Succession planning – putting right a 2015 wrong

Succession planning – putting right a 2015 wrong

Wed 16 Mar 2016

Shareholders also owning assets personally qualify for the reduced CGT rate of 10% when disposing of those assets alongside a disposal of their shares as part of a withdrawal from the business.

Legislation introduced in Budget 2015 unintentionally removed this treatment in respect of the gain on the asset where the share disposal was to family members (for example on a genuine succession by the next generation).

This unintended effect has now been put right with new legislation to be backdated to 2015 so that the 10% tax rate applies to the asset disposed of.
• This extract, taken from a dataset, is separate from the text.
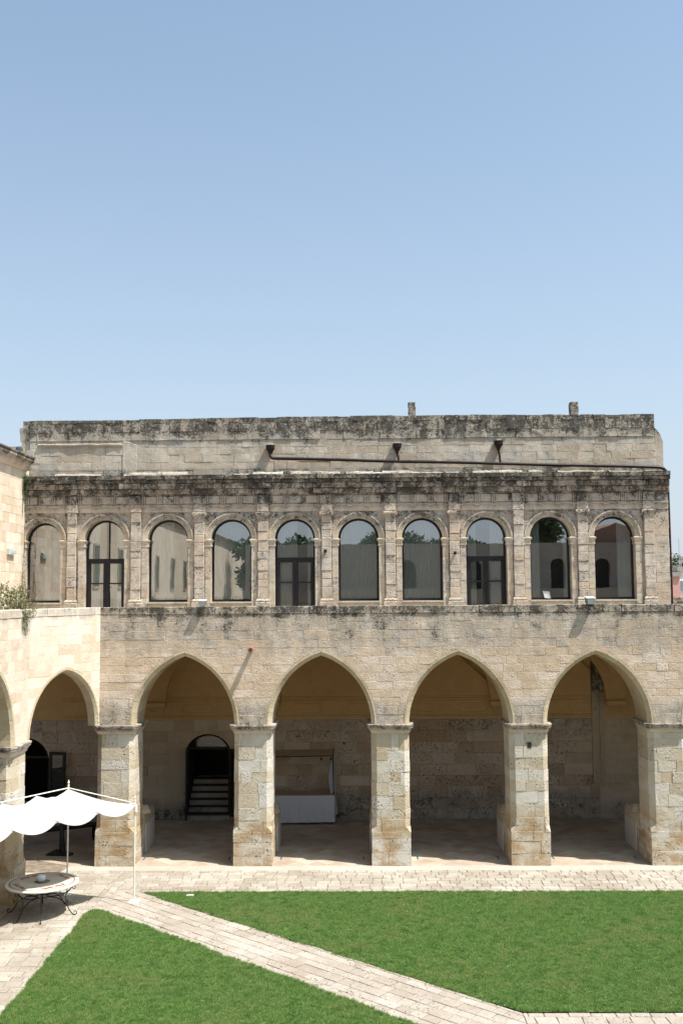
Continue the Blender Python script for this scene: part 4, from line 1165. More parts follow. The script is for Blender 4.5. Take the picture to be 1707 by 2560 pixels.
# broken fillet stones on the ledge
for k in range(34):
    a = XA0+.4+random.random()*21; L_ = random.uniform(.4, 1.5)
    if a+L_ > XA1: continue
    mb = MB(); mb.set(random.random(), .9); h = random.uniform(.06, .17)
    moulding_run(mb, FT, a, a+L_, [(.30, 11.86), (.26, 11.86+h*.5), (.10, 11.86+h)], n=5, jit=.018); mb.build('fillet_stone', M['attic'], atb)
# sloping buttress at the right end and profile mouldings at the left end
bt = MB(); bt.set(.5, .5); bt.prism([(10.40, YA+.03, 11.8), (10.70, YA+.03, 11.8), (10.72, YA+.03, 12.95), (10.62, YA+.03, 13.25), (10.46, YA+.03, 13.45)], (0, .5, 0)); bt.build('end_buttress', M['attic'], atb, recalc=True)
en_ = MB(); en_.set(.3, .8)
prof = [(-11.62, 12.9), (-11.92, 12.9), (-11.96, 12.98), (-11.66, 13.0), (-11.98, 13.01), (-11.90, 13.12), (-11.80, 13.2), (-11.86, 13.32), (-11.86, 13.5), (-11.94, 13.55), (-11.97, 13.74), (-11.86, 13.76), (-11.86, 13.93), (-11.62, 13.93)]
en_.prism([(x, YA+.05, z) for x, z in [(-11.55, 12.62), (-12.05, 12.66), (-12.08, 12.8), (-11.84, 12.84), (-11.93, 12.98), (-11.90, 13.14), (-11.96, 13.16), (-11.97, 13.42), (-11.99, 13.46), (-12.00, 13.64), (-11.88, 13.66), (-11.88, 13.90), (-11.55, 13.90)]], (0, .45, 0))
en_.build('broken_moulding', M['attic'], atb, recalc=True)
en_ = MB(); en_.set(.9, .2); en_.box(-11.70, -11.46, YA-.06, YA+.2, 12.55, 12.85); en_.box(-11.62, -11.50, YA-.02, YA+.2, 12.2, 12.55); en_.build('corner_stone', M['attic'], atb)
# chimneys
for (x0, x1, z1) in ((1.82, 2.07, 14.50), (7.57, 7.85, 14.46)):
    c = MB(); c.set(.4, 1); nz = 7
    prev = None
    vs = []
    for k in range(nz+1):
        z = 13.7+(z1-13.7)*k/nz; j = random.uniform(-.014, .014)
        vs += [(x0+j, YA+.28, z), (x1+j+random.uniform(-.012, .012), YA+.28, z), (x1+j, YA+.56, z), (x0+j, YA+.56, z)]
    c.add(vs, [(0, 3, 2, 1), (nz*4, nz*4+1, nz*4+2, nz*4+3)]+[(i*4+k, i*4+(k+1) % 4, (i+1)*4+(k+1) % 4, (i+1)*4+k) for i in range(nz) for k in range(4)])
    c.build('chimney', M['attic'], ub)
rf = MB(); rf.box(XA0, XA1, YA+.55, 46, 12.7, 12.85); rf.build('roof', M['roof'], ub)
wb = MB(); wb.set(.6, .3); wb.box(-16, -11.72, 35.4, 36.0, 11, 13.08); 
wbo = tag(wb.build('rear_parapet', M['attic']), 'pale parapet of a rear roof left of the broken corner moulding', 'wall')
bv = MB(); bv.tube([(-12.2, 35.2, 12.86), (-12.2, 35.2, 13.02)], .035, 8); tag(bv.build('valve_cap', plain('blue_plastic', (.02, .13, .40), .4)), 'small blue cap beside the roof corner at upper left', 'cap')

# ------------------------------------------------------------------ drainpipe
dp = empty('drainpipe', (4, YU, 12.3), 'dark brown drainpipe with three funnels sloping along the attic wall', 'drainpipe')
yp = YU+.28
pts = [(-3.06, yp+.04, 12.70), (-3.06, yp, 12.56), (-3.0, yp-.02, 12.48), (-2.85, yp-.02, 12.46)]
pts += [(-2.85+13.2*k/12, yp-.02+.012*math.sin(k*2.1), 12.46-.42*k/12+.008*math.sin(k*1.3)) for k in range(1, 13)]
pts += [(10.52, yp-.02, 12.03), (10.66, yp-.02, 11.98), (10.745, yp-.02, 11.88), (10.77, yp-.02, 11.74), (10.775, yp-.03, 9), (10.775, yp-.03, 6.95)]
pm_ = MB(); pm_.tube(pts, .054, 10); pm_.build('pipe', M['pipe'], dp, smooth=True)
for x, zt in ((-3.06, 12.93), (1.39, 12.95), (4.94, 13.02)):
    fn_ = MB(); yq = yp+.02
    fn_.lathe(x, yq, [(.045, zt-.36), (.05, zt-.34), (.06, zt-.28), (.145, zt-.13), (.155, zt-.12), (.155, zt-.02), (.17, zt-.015), (.17, zt), (.14, zt)], 14)
    fo = fn_.build('funnel', M['pipe'], dp, origin=(x, yq, zt-.15), smooth=False)
    if x > -3: 
        q = MB(); zb_ = 12.46-.42*(x+2.85)/13.2; q.tube([(x, yq, zt-.3), (x+.03, yq-.02, (zt-.3+zb_)/2), (x+.05, yp-.02, zb_)], .038, 8); q.build('branch_pipe', M['pipe'], dp)
    q = MB(); q.set(.8, .2); q.box(x-.06, x+.10, YA-.09, YA, zt, zt+.07); q.build('spout', M['reveal'], dp)
for k in range(7):
    x = -2+1.9*k; z_ = 12.46-.42*(x+2.85)/13.2; q = MB(); q.lathe(x, 0, [(.05, 0), (.05, .03)], 10) ; 
    q = MB(); q.tube([(x-.02, yp-.02, z_), (x+.02, yp-.02, z_)], .056, 10); q.build('pipe_collar', M['pipe'], dp)
# round vents
for x, z, l in ((-1.13, 9.18, 'small brown round vent on the pilaster left of the sixth window'), (3.32, 9.08, 'small brown round vent on the pilaster left of the eighth window')):
    q = MB(); q.lathe(x, 0, [(.055, YU-.10), (.055, YU-.20), (.035, YU-.205)], 14, axis='Y', cz=z); tag(q.build('vent', M['pipe'], recalc=True), l, 'vent', 'round vents on the upper wall')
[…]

A shareholder disposing of shares in a ‘personal trading company’ may qualify for Entrepreneurs’ Relief (ER) and a 10% rate of tax on the capital gain arising on that disposal.  Where there is also an associated disposal of assets held personally by a shareholder, this can also qualify for Entrepreneurs’ Relief.  So shareholder who personally holds the premises from which the company trades, and sells his shares and the premises together, can qualify for ER on gains both on the shares and the premises.

Prior to 2015, there was no minimum requirement for the shareholding that had to be disposed of in order for an asset disposal to also qualify for ER.  The perceived mischief was that premises held personally could be disposed of to a third party, and if this was accompanied by, say, a disposal of a 1% shareholding to a family member, the asset disposal qualified for ER.

To combat this, for disposals from 18 March 2015, Budget 2015 removed ER for gains on asset disposals in cases where a less than 5% shareholding was being sold, and also in cases where there were arrangements under which a person connected with the vendor acquired shares in the company.   This affected a genuine succession, where for example a shareholder passed shares and personally held premises to the next generation – whilst the share disposal qualified for ER, the impact of Budget 2015 meant that the asset disposal did not.

Budget 2016 has tackled this, and new legislation will be introduced to ensure that in a situation such as this, ER will be available both in respect of the disposal of the shares and the associated disposal of the asset.  This will be backdated to 18 March 2015 so that the unintended consequences of Budget 2015 will never have effect.